The Music of Leonard Bernstein ranks right up at the top of our Difficulty of Reproduction Scale. Do not attempt to play it using anything but than the highest quality equipment.

Unless your system is firing on all cylinders, even our hottest Hot Stamper copies — the Super Hot and White Hot pressings with the biggest, most dynamic, clearest, and least distorted sound — can have problems .

Your system should be thoroughly warmed up, your electricity should be clean and cooking, you’ve got to be using the right room treatments, and we also highly recommend using a demagnetizer such as the Walker Talisman on the record, your cables (power, interconnect and speaker) as well as the individual drivers of your speakers.
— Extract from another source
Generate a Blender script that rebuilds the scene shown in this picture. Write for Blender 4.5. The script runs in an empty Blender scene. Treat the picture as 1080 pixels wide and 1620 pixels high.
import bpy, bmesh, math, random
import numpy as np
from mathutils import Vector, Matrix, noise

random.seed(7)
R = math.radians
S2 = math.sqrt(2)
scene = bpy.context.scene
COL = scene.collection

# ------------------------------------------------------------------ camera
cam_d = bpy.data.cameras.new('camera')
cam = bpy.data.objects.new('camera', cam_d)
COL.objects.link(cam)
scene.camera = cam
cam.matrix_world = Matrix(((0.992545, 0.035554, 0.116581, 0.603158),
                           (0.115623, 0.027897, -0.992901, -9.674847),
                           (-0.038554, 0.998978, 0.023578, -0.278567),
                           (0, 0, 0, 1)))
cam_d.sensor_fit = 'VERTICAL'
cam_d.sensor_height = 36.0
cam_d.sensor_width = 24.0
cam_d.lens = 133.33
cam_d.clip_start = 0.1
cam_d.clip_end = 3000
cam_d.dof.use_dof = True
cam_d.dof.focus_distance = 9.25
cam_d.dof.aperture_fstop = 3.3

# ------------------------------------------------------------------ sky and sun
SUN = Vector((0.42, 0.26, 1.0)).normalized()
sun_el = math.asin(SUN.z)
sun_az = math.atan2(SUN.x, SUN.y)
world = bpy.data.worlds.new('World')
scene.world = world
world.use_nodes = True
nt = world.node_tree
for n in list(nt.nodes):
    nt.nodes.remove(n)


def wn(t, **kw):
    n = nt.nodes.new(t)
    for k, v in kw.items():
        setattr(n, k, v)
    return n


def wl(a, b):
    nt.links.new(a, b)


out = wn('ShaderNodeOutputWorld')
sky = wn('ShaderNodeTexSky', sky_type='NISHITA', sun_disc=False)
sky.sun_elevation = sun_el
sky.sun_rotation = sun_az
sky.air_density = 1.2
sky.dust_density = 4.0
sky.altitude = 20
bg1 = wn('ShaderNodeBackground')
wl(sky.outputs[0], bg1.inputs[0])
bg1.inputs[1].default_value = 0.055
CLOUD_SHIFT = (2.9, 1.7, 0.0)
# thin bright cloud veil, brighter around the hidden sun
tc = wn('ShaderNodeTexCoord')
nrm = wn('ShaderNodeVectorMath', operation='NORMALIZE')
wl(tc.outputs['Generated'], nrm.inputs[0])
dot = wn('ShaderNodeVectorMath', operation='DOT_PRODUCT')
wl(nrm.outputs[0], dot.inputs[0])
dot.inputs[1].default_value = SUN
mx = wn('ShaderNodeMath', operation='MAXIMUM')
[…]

This is a record that’s going to demand a lot from the audio enthusiast, and we want to make sure that you feel you’re up to the challenge. If you don’t mind putting in a little hard work, here’s a record that will reward your time and effort many times over, and probably teach you a thing or two about tweaking your gear in the process (especially your VTA adjustment, just to pick an obvious area most audiophiles neglect).

TRACK LISTING

Side One

Overture to “Candide”
‘Times Square, 1944’ from “On the Town” 
Symphonic Suite from the film “On the Waterfront” 
Excerpts from “Fancy Free”

Side Two

Symphonic Dances from “West Side Story”

1. Prologue (Allegro Moderato)
2. “Somewhere” (Adagio)
3. Scherzo (Vivace e Leggiero)
4. Mambo (Meno Presto)
5. Cha-Cha (Andantino Con Grazia)
6. Meeting Scene (Meno Mosso)
7. “Cool”, Fugue (Allegretto)
8. Rumble (Molto Allegro)
9. Finale (Adagio)

The musical works well partly because of its potent combination of violent, energetic music, often powered by vibrant rhythms, with more reflective and indeed thoroughly romantic material. There are also elements of Latin American music. But two other qualities mark out this amazing score. First, there’s the brilliant orchestration. Actually that for the Suite is not by Bernstein at all but by two master orchestrators, Irwin Kostal and Sid Ramin, whom he appointed to do the job of converting music composed for a pit-sized band to music designed for a huge symphony orchestra. And there are all those memorable melodies. This is a musical, and like all the best musicals it sends the listener away with the tunes buzzing in the head.

Stephen Pettitt

About Leonard Bernstein

Leonard Bernstein (August 25, 1918 – October 14, 1990) was an American composer, conductor, author, music lecturer and pianist. He was among the first conductors born and educated in the United States of America to receive worldwide acclaim. According to The New York Times, he was “one of the most prodigiously talented and successful musicians in American history.”

His fame derived from his long tenure as the music director of the New York Philharmonic, from his conducting of concerts with most of the world’s leading orchestras, and from his music for West Side Story, as well as Candide, Wonderful Town, On the Town and his own Mass.

Bernstein was also the first conductor to give numerous television lectures on classical music, starting in 1954 and continuing until his death. In addition, he was a skilled pianist, often conducting piano concertos from the keyboard.

As a composer he wrote in many styles encompassing symphonic and orchestral music, ballet, film and theatre music, choral works, opera, chamber music and pieces for the piano. Many of his works are regularly performed around the world, although none has matched the tremendous popular and commercial success of West Side Story.